UK top court rules against Scottish plans for independence referendum

A campaigner for Scottish independence holds a Scottish flag outside the UK Supreme Court in London, ahead of its decision on whether the Scottish government can hold a second referendum on independence next year without approval from the British parliament, 23 November 2022. © Peter Nicholls/Reuters

Britain’s Supreme Court has ruled that the Scottish government cannot hold a new independence referendum without approval from Britain’s parliament, shutting down promises by the nationalists to hold a second vote next year.

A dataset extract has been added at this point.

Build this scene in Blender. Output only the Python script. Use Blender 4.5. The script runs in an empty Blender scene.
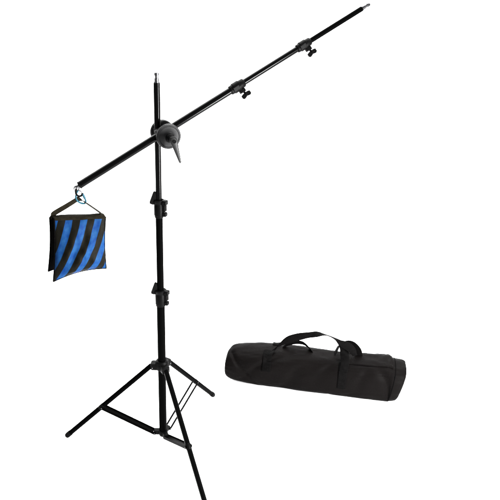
import bpy, math, random
from mathutils import Vector, Matrix, noise
random.seed(4)
SC = bpy.context.scene
COL = SC.collection
V = Vector
rad = math.radians
PI = math.pi

# ------------------------------------------------------------------ camera
FPX, PITCH, ROLL, U0, V0, DIST = 660.56, rad(22.919), rad(2.258), 163.255, 440.417, 3.76
FW = V((0, math.cos(PITCH), -math.sin(PITCH)))
RT0 = V((1, 0, 0)); UP0 = RT0.cross(FW)
RT = RT0 * math.cos(ROLL) + UP0 * math.sin(ROLL)
UP = -RT0 * math.sin(ROLL) + UP0 * math.cos(ROLL)
CAM = -DIST * (FW + RT * ((U0 - 250) / FPX) - UP * ((V0 - 250) / FPX))
cd = bpy.data.cameras.new('camera'); cam = bpy.data.objects.new('camera', cd); COL.objects.link(cam)
cd.sensor_width = 36; cd.lens = FPX * 36 / 500; cd.clip_start = .05; cd.clip_end = 200
cam.matrix_world = Matrix(((RT.x, UP.x, -FW.x, CAM.x), (RT.y, UP.y, -FW.y, CAM.y), (RT.z, UP.z, -FW.z, CAM.z), (0, 0, 0, 1)))
SC.camera = cam

def ray(u, v): return FW + RT * ((u - 250) / FPX) - UP * ((v - 250) / FPX)
def hit(u, v, p0, n):
    d = ray(u, v); return CAM + d * ((p0 - CAM).dot(n) / d.dot(n))
def pole(v):                      # a height on the upright, from its row
    lo, hi = -0.5, 3.0
    for _ in range(50):
        m = (lo + hi) / 2; d = V((0, 0, m)) - CAM
        y = 250 - FPX * d.dot(UP) / d.dot(FW)
        if y > v: lo = m
        else: hi = m
    return lo
def depth(p): return (p - CAM).dot(FW)

# --------------------------------------------------------------- materials
def mat(name, base, rough=.5, spec=.5, metal=0., bump=0., bscale=200., rvar=0., sheen=0., weave=0., cvar=0., cscale=6.):
    m = bpy.data.materials.new(name); m.use_nodes = True
    nt = m.node_tree; N = nt.nodes; L = nt.links
    b = N['Principled BSDF']
    b.inputs['Base Color'].default_value = (*base, 1)
    b.inputs['Roughness'].default_value = rough
    b.inputs['Specular IOR Level'].default_value = spec
    b.inputs['Metallic'].default_value = metal
    if sheen:
        b.inputs['Sheen Weight'].default_value = sheen; b.inputs['Sheen Roughness'].default_value = .5
    tc = N.new('ShaderNodeTexCoord')
    if rvar:
        n = N.new('ShaderNodeTexNoise'); n.inputs['Scale'].default_value = 25; n.inputs['Detail'].default_value = 4
        L.new(tc.outputs['Object'], n.inputs['Vector'])
        mr = N.new('ShaderNodeMapRange'); mr.inputs[3].default_value = rough - rvar; mr.inputs[4].default_value = rough + rvar
        L.new(n.outputs['Fac'], mr.inputs[0]); L.new(mr.outputs[0], b.inputs['Roughness'])
    if cvar:
        n = N.new('ShaderNodeTexNoise'); n.inputs['Scale'].default_value = cscale; n.inputs['Detail'].default_value = 5
        L.new(tc.outputs['Object'], n.inputs['Vector'])
        cr = N.new('ShaderNodeValToRGB')
        cr.color_ramp.elements[0].position = .3; cr.color_ramp.elements[1].position = .7
        cr.color_ramp.elements[0].color = (*[c * (1 - cvar) for c in base], 1)
        cr.color_ramp.elements[1].color = (*[c * (1 + cvar) for c in base], 1)
        L.new(n.outputs['Fac'], cr.inputs[0]); L.new(cr.outputs[0], b.inputs['Base Color'])
    hs = []
    if bump:
        n = N.new('ShaderNodeTexNoise'); n.inputs['Scale'].default_value = bscale; n.inputs['Detail'].default_value = 3
        L.new(tc.outputs['Object'], n.inputs['Vector']); hs.append((n.outputs['Fac'], bump, .002))
    if weave:
        w = N.new('ShaderNodeTexVoronoi'); w.inputs['Scale'].default_value = 500; w.inputs['Randomness'].default_value = .25
        L.new(tc.outputs['Object'], w.inputs['Vector']); hs.append((w.outputs['Distance'], weave, .001))
    prev = None
    for o, s, d in hs:
        bp = N.new('ShaderNodeBump'); bp.inputs['Strength'].default_value = s; bp.inputs['Distance'].default_value = d
        L.new(o, bp.inputs['Height'])
        if prev: L.new(prev.outputs[0], bp.inputs['Normal'])
        prev = bp
    if prev: L.new(prev.outputs[0], b.inputs['Normal'])
    return m

M = dict(
    satin=mat('black_satin_paint', (.0005, .0005, .0005), .34, .004, rvar=.06),
    gloss=mat('black_gloss_tube', (.0006, .0006, .0006), .15, .045, rvar=.03),
    plastic=mat('black_moulded_plastic', (.0013, .0013, .0013), .42, .025, bump=.3, bscale=260),
    grey=mat('charcoal_cast_plastic', (.0056, .0056, .0058), .5, .10, bump=.25, bscale=300, rvar=.05),
    lever=mat('grey_lever', (.0065, .0065, .0065), .42, .10, rvar=.05),
    steel=mat('bare_steel', (.065, .065, .068), .3, .5, metal=1., rvar=.08),
    rubber=mat('black_rubber', (.0010, .0010, .0010), .7, .03, bump=.2),
    nylon=mat('black_nylon_cloth', (.00185, .00155, .0015), .5, .011, bump=.16, bscale=30, weave=.4, cvar=.12),
    web=mat('olive_black_webbing', (.0062, .0052, .0032), .75, .02, weave=.6, cvar=.3, cscale=60),
    bagweb=mat('black_webbing', (.0011, .0010, .0010), .7, .015, weave=.6, cvar=.3, cscale=60),
    bind=mat('black_binding', (.0011, .0010, .0010), .7, .01, weave=.5),
    teal=mat('teal_anodised', (.002, .036, .054), .35, .12, metal=.0, rvar=.05),
    white=mat('white_studio_paper', (.86, .86, .86), .9, .1, bump=.05, bscale=30),
)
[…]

In a unanimous decision, the five judges of Britain’s highest court ruled that the UK parliament had the power to approve - or block - a referendum, under the 1998 Scotland Act, which created the Scottish parliament and devolved some powers to the government in London, including matters relating to the Union.

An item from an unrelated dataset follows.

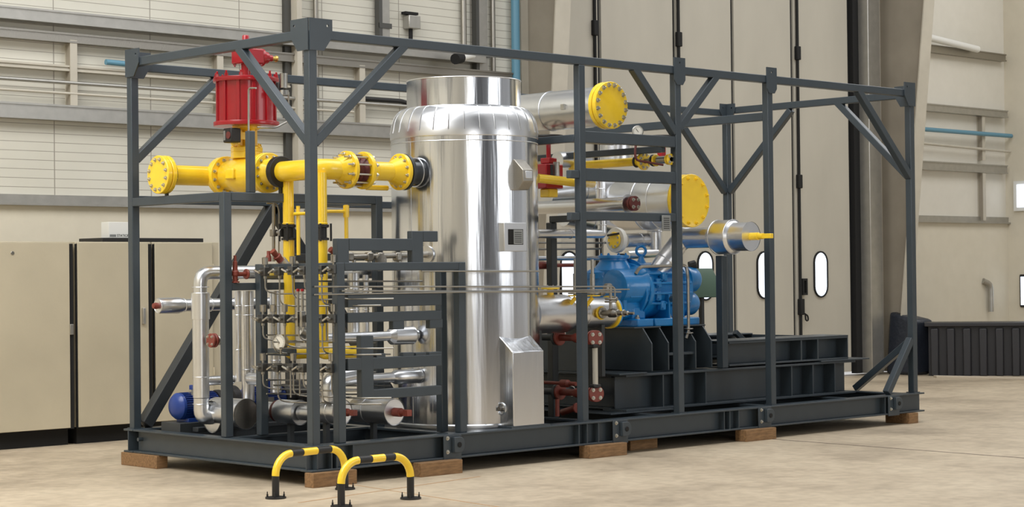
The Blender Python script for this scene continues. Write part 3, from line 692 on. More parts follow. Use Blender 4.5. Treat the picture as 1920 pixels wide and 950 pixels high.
for k in range(12):
    a_ = 2*PI*(k+.3)/12; c_ = V((XL+(ra-.006)*math.cos(a_), Yv+(ra-.006)*math.sin(a_), 0))
    MB().beam(c_+UZ*zz(231), c_+UZ*zz(153), .03, .018, up=(math.cos(a_), math.sin(a_), 0)).build('drum_rib', 'red', va, bevel=.004)
MB().rev([(.06, zz(148)), (.06, zz(142)), (.04, zz(141)), (.04, zz(118))], (XL, Yv, 0), UZ, 24).build('stem_housing', 'red', va)
sc = scale((XL, Yv, 3)); g0 = V((XL, Yv, 0))
def obox(b, cx, z0, z1, hx, hd):       # box turned to face along the pipe run
    return b.box(XL+cx-hx, XL+cx+hx, Yv-hd, Yv+hd, z0, z1)
o = obox(MB(), .02, zz(120), zz(92), .10, .10).build('gearbox', 'red', va, bevel=.012)
bolts(o, (XL+.02, Yv, zz(120)), -UZ, .11, 4, .012, .02, 'red')
MB().rev([(.075, 0), (.075, .03), (.055, .035), (.05, .08), (.028, .09), (.028, .13)], (XL+.12, Yv-.02, zz(106)), pX, 24).build('limit_cover', 'red', va)
MB().rev([(.018, .13), (.02, .17), (.028, .175), (.028, .185)], (XL+.12, Yv-.02, zz(106)), pX, 16).build('cable_gland', 'lamp_yellow', va)
MB().rev([(.03, zz(92)), (.03, zz(68)), (.024, zz(66))], (XL, Yv, 0), UZ, 20).build('indicator_cap', 'red', va)
p = P(435, 254, X=XL-.2)
o = MB().box(p.x-.05, p.x+.05, p.y-.06, p.y+.06, p.z-.06, p.z+.06).build('position_switch', 'black', va, bevel=.01)
MB().box(p.x-.054, p.x-.05, p.y+.02, p.y+.045, p.z-.04, p.z+.04).build('switch_label', 'plate', o); MB().rev([(.03, 0), (.03, .006)], (p.x-.05, p.y-.022, p.z), nX, 20).build('switch_window', 'oxide_dark', o)
MB().box(p.x+.05, p.x+.06, p.y-.02, p.y+.09, p.z-.07, p.z+.07).build('switch_bracket', 'yellow', va)
MB().box(p.x+.05, XL-.05, p.y-.03, p.y+.0, p.z-.03, p.z+.03).build('switch_arm', 'yellow', va)
p = P(532, 158, X=XL+.1)
MB().cyl(p-UZ*.03, p+UZ*.09, .032).build('filter_regulator', 'steel', va)
MB().cyl(p-UZ*.09, p-UZ*.05, .045, .04).build('regulator_knob', 'steel', va); MB().box(p.x-.03, p.x+.03, p.y+.03, p.y+.08, p.z-.09, p.z+.02).build('solenoid', 'black', va, bevel=.01)
MB().pipe([p-UZ*.06+pX*.05, p+V((.05, 0, -.30)), p+V((-.05, .05, -.36)), p+V((-.2, .1, -.36))], .008, .03, 8).build('air_tube', 'steel', va)
q1, q2, q3 = P(480, 165, X=XL-.3), P(466, 165, X=XL-.3), P(466, 246, X=XL-.3)
MB().pipe([q1, q2, q3], .008, .03, 10).build('air_tube', 'steel', va)

# ================================================================== YELLOW RISERS
def riser(px_, Xp, label, side):
    p = P(px_, 430, X=Xp) if px_ < 560 else P(px_, 430, Y=Xp)
    z = lambda y: zat(y, p.x, p.y)
    t = T('gas_riser', label, 'pipe', (p.x, p.y, z(660)), 'yellow risers below the inlet pipeline')
    r = .046
    MB().cyl((p.x, p.y, z(423)), (p.x, p.y, ZN-.03), r).build('riser_pipe', 'yellow', t)
    MB().cyl((p.x, p.y, z(650)), (p.x, p.y, z(449)), r).build('riser_pipe', 'yellow', t)
    MB().ring((p.x, p.y, z(419)), UZ, r, .006).build('weld_ring', 'yellow', t)
    o = MB().rev([(.06, z(450)), (.06, z(446)), (.042, z(445)), (.042, z(427)), (.06, z(426)), (.06, z(421))], (p.x, p.y, 0), UZ, 24).build('coupling', 'black', t)
    for k in range(4):
        a_ = PI/4+PI/2*k; c_ = V((p.x+.075*math.cos(a_), p.y+.075*math.sin(a_), 0))
        MB().cyl(c_+UZ*z(452), c_+UZ*z(419), .009, seg=8).build('coupling_rod', 'black', t)
    MB().pipe([(p.x, p.y, z(649)), (p.x, p.y, z(662)), (p.x+.35*side, p.y, z(662))], .05, .06, 20).build('elbow', 'yellow', t)
    return t, p
r1, p1_ = riser(541, .60, 'yellow vertical riser left of the front corner post with a black coupling', 1)
r2, p2_ = riser(603, .60, 'yellow vertical riser right of the front corner post with a black coupling', 1)
def thin(label, pts, r, m='yellow', name='drain_pipe', cat='pipe', tee=None):
    t = T(name, label, cat, pts[0]); MB().pipe(pts, r, r*2.5, 14).build('pipe', m, t)
    if tee:
        for q in tee: MB().cyl(V(q)-UZ*.05, V(q)+UZ*.05, r*1.5).build('tee_fitting', m, t)
    return t
q = P(559, 400, Y=1.0); thin('thin yellow upright pipe between the two risers', [(q.x, q.y, P(559, 386, Y=1.0).z), (q.x, q.y, P(559, 478, Y=1.0).z)], .016)
q = P(649, 396, Y=.9); thin('thin yellow upright pipe with a tee right of the second riser', [(q.x, q.y, P(649, 384, Y=.9).z), (q.x, q.y, P(649, 480, Y=.9).z)], .017, tee=[(q.x, q.y, q.z)])
thin('thin yellow level pipe joining the risers to the tee fitting', [P(550, 401, Y=1.0), P(575, 400, Y=.95), P(612, 396, Y=.9), P(648, 396, Y=.9)], .014)
q = P(513, 420, Y=1.2)
t = T('impulse_standpipe', 'dull steel standpipe with a small valve left of the first yellow riser', 'pipe', q)
MB().cyl(P(513, 380, Y=1.2), P(513, 490, Y=1.2), .014).build('pipe', 'dull', t); MB().box(q.x-.025, q.x+.025, q.y-.025, q.y+.025, P(513, 443, Y=1.2).z, P(513, 430, Y=1.2).z).build('fitting', 'dull', t, bevel=.005)
MB().pipe([P(516, 436, Y=1.2), P(526, 436, Y=1.15)], .018).build('valve_body', 'steel', t); MB().disc(P(528, 436, Y=1.14), nY, .035, .02).build('valve_flange', 'steel', t)
MB().pipe([P(500, 381, Y=1.2), P(519, 381, Y=1.2), P(523, 395, Y=1.2), P(523, 490, Y=1.2)], .006, .03, 8).build('tube', 'steel', t)
# ================================================================== INSULATED PIPING, LEFT END
def beads(parent, pts, r, m='cladpipe'):
    b = None
    for c_, ax in pts: MB().ring(c_, ax, r+.001, .0035, 28, 6).build('seam_bead', m, parent)
XP = .08
v = P(376, 600, X=XP); zv = lambda y: zat(y, v.x, v.y)
t = T('insulated_riser', 'shiny clad pipe rising from the lower left drum and bending right at the top', 'pipe', (v.x, v.y, zv(780)))
rv = 15.5/scale(v); dcen = P(398, 781, X=.16)
MB().pipe([(v.x, v.y, zv(560)), (v.x, v.y, zv(745))], rv, seg=28).build('riser_pipe', 'cladpipe', t)
MB().rev([(rv+.008, zv(598)), (rv+.008, zv(549))], (v.x, v.y, 0), UZ, 32).build('oversleeve', 'cladpipe', t)
MB().pipe([(v.x, v.y, zv(555)), (v.x, v.y, zv(511)), (v.x+.22, v.y, zv(511)), (1.35, v.y, zv(511))], .056, .16, 28, 5).build('pipe_bend', 'cladpipe', t)
MB().pipe([(v.x, v.y, zv(746)), (v.x, v.y, zv(781)), (dcen.x+.02, dcen.y, dcen.z)], rv-.004, .12, 28, 5).build('pipe_bend', 'cladpipe', t)
beads(t, [((v.x, v.y, zv(y)), UZ) for y in (549, 598, 706, 757, 538)], rv)
s1 = P(384, 714, X=XP); MB().pipe([(v.x+.03, v.y-.02, zv(714)), (v.x+.30, v.y-.02, zv(714))], .038, seg=24).build('branch_pipe', 'cladpipe', t)
# horizontal capped pipe
q = P(296, 573, Y=2.0); YQ = 2.0
t = T('capped_branch', 'horizontal clad pipe with a fat end cap pointing left, above the blue motor', 'pipe', q)
MB().rev([(.062, 0), (.066, .01), (.068, .20), (.052, .26)], q, pX, 32).build('end_cap', 'cladpipe', t)
MB().cyl(q+pX*.24, q+pX*1.2, .052, seg=28).build('pipe', 'cladpipe', t)
MB().rev([(.0, -.05), (.022, -.045), (.028, -.02), (.02, .02)], q, pX, 16).build('valve_stem', 'oxide', t)
beads(t, [(q+pX*k, pX) for k in (.0, .2, .25, .52, .78)], .056)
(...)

"The Scottish parliament does not have the power to legislate for a referendum on Scottish independence", said Supreme Court president Robert Reed.

UK government against referendum

The British government has repeatedly refused to give Scotland the power to hold a referendum, considering the last one in 2014 settled the question for a generation.

Scots rejected independence by 55 percent, but the pro-independence Scottish National Party (SNP) argues that the vote two years later for Britain to leave the European Union changed the situation.

The majority of Scottish voters opposed Brexit, and Scottish First Minister Nicola Sturgeon has argued that there is now an "indisputable mandate" for a second independence referendum.

The Scottish government's most senior law officer had asked the Supreme Court whether Scotland could pass legislation paving the way for an advisory second referendum without the approval of the UK parliament.

Scotland is not Kosovo

At the hearing last month, lawyers for the national government argued that the Scottish government could not decide to hold a referendum on its own, and needed permission based on the constitutional make-up of the four nations of the United Kingdom.

Lawyers for the Scottish government argued that the "right to self-determination is a fundamental and inalienable right", and compared the situation to Quebec or Kosovo.

The Supreme Court rejected the comparisons, saying that international law on self-determination only applied to former colonies, or countries under military occupation, or when a group is denied political and civil rights – non of which applied to Scotland.

De-facto referendum

Sturgeon said she respected the Court’s ruling, but that it only strengthened the case for independence.

“A law that doesn't allow Scotland to choose our own future without Westminster consent exposes as myth any notion of the UK as a voluntary partnership,” she tweeted.

If Scotland cannot "choose our own future without Westminster consent", the idea of the UK as a voluntary partnership was exposed as a "myth", she tweeted.

Sturgeon had already promised that if the Supreme Court ruled against Scotland, her party would make the next UK general election – due by January 2025 at the latest - about independence, turning it into a “de-facto" referendum.